The human experience can be confusing at times. Let’s attempt to carefully describe the different working components involved in a typical person’s metaphysical experience.
Within a single person, there is a division between the self and the other, that grows weaker as a person ages. As the self spends more time with the other, the two intermingle and become more mutually interactive. The “self” is composed of mind, body, and spirit. The “other” is composed of all the things outside the self that nevertheless contribute to the formation of the self. The self impacts the other, and the other impacts the self, such that the past, present, and future condition of the person’s self and their environment are altered as time passes. Let’s examine this further.
The Self
The mind: This is the portion of a person’s experience that includes conscious thought, language, intellectual directives, and memories.
The body: This is the portion of a person’s experience that includes the corporeal form, including all of the elements of a person’s physical experience that act upon the other as commanded by a person’s spiritual intent.
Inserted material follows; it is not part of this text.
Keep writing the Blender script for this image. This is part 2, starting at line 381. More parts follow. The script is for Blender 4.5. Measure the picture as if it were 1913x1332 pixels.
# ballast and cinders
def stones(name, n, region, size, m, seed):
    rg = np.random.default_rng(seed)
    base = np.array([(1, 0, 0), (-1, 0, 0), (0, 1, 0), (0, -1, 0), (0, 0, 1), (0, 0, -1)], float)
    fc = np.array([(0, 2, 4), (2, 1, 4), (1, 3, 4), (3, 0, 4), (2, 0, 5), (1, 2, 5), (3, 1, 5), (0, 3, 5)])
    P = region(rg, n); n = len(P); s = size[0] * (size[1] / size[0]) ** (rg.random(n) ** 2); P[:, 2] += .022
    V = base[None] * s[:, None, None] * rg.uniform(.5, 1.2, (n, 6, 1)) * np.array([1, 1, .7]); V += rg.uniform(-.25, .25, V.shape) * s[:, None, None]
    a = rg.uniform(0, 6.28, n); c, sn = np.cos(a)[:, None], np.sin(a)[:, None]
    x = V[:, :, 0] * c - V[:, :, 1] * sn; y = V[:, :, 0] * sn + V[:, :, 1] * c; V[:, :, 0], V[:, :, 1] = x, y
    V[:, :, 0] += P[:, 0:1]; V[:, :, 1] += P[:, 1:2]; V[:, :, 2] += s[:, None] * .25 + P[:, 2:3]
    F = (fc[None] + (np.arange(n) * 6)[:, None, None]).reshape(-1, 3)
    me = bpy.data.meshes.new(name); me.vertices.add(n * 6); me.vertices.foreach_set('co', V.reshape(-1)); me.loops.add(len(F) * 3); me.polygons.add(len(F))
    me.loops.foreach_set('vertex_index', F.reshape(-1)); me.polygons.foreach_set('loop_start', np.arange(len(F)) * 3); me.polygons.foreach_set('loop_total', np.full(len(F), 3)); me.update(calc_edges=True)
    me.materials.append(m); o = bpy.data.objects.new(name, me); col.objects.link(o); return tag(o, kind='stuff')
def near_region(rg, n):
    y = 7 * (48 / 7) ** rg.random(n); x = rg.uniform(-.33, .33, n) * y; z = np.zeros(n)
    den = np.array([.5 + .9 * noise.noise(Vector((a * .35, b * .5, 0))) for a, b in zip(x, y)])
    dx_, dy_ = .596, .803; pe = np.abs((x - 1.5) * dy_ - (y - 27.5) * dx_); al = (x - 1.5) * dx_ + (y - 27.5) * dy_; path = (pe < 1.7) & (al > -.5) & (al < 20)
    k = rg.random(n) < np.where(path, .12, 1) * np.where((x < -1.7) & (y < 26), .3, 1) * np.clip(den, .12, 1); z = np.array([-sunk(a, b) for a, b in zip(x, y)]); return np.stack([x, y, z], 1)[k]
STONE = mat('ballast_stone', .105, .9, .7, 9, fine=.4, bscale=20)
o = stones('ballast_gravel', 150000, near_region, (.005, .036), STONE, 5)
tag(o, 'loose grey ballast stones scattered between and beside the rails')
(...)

The spirit: This is the portion of a person’s experience that includes the vague, ephemeral, wordless realm of unconscious thought, emotion, sensation, and desires.
The Other
This is the portion of a person’s experience that includes all parts of a person’s environment that are not incorporated within the self; essentially it is the entire physical environment, composed of multiple entities, each with their own self-containment, that all exist outside a particular self.
As time passes, it is more easy for the mind, body, and spirit of the self and the other to intermingle, interact, and affect one another.